Recently, Apple announced iBooks 2 with highly interactive textbooks for the iPad. No longer will textbooks only be text and picture-based, textbooks can now feature audio, video, and interactive widgets, like models and quizzes. The best part of all is Apple made these digital textbooks available for download on its iBookstore for $14.99 or less.

When the average textbook costs over $100 new, even the most expensive textbook from the iBookstore seems like a steal. In fact, $14.99 is so cheap for a textbook, even a college student could afford it. This thought got me thinking.

Despite Apple’s established relationship with the US public school system (what high school computer lab isn’t packed with iMac computers these days?), it’s still surprising to me that Apple targeted its textbooks at high school students and not college students. Without a doubt, both groups of students can greatly benefit from the more fun, interactive learning, but the iPad format and actual purchasing aspect seems much more suited for education at the collegiate level. Here’s why.

High Schools Buy Textbooks, Not Students

First of all, in high school the textbooks are provided to the students. The way it has always worked for me, and the way I assume it works for most every student, is that a textbook has been lent to the student for the semester for each class. In college on the other hand, students are responsible for buying their own textbooks. For high school, it would be a little unreasonable to expect each student to buy their textbooks. But, another purchase else would be even more unreasonable.

iPads Aren’t Cheap

Before high school students would even consider purchasing a textbook for an iPad, they would first need an iPad. For one thing, as just discussed, high school students don’t have to buy their textbooks, so there’s no need for them to buy an iPad. On another note, the cheapest iPad is $500, and expecting each student to purchase one is extremely farfetched.
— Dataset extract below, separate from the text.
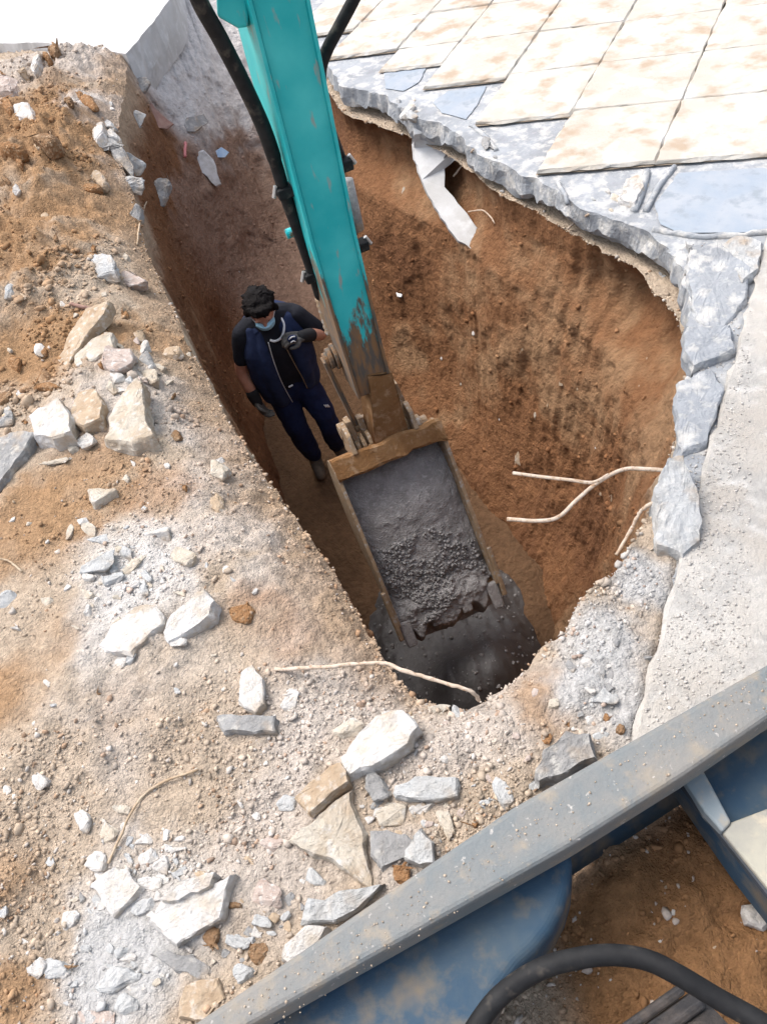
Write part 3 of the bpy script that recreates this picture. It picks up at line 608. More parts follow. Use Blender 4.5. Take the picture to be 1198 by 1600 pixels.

While schools across the country are using iPads, I can’t foresee many at all supplying each student with such an expensive device on loan to read their textbooks. Their would be too much of a risk for loss, theft, and damage for both the student and the school, not to mention that most schools don’t have enough funding as it is.

In contrast, for college students who often spend $500 each semester on textbooks, substituting an iPad one semester and the cheaper textbooks each subsequent semester seems much more realistic.

Apple Wants Students To Keep Textbooks Forever

Because students can take notes and highlight within the digital textbooks to help personalize their learning, Apple wants the students to keep the textbooks forever. This way, they can always have their notes for every class they ever took on their iPad with them wherever they are.

If high schools were to lend out iPads (highly unlikely) for students to read textbooks, this would work against what Apple is trying to do. Again, because college students purchase their textbooks, an iPad and digital textbooks would make a great substitute purchase that would be a useful tool for other classes.

In conclusion, Apple has their heart in the right place with their textbook ideas, but the iPad’s price and the business model seems to be better suited for college students. Because it’ll be hard to such an expensive device in high school students‘ hands, Apple should reposition iBooks 2 and the digital textbooks for college students. If iBooks 2 works anywhere, it’ll be with colleges first, and then trickle down to high schools.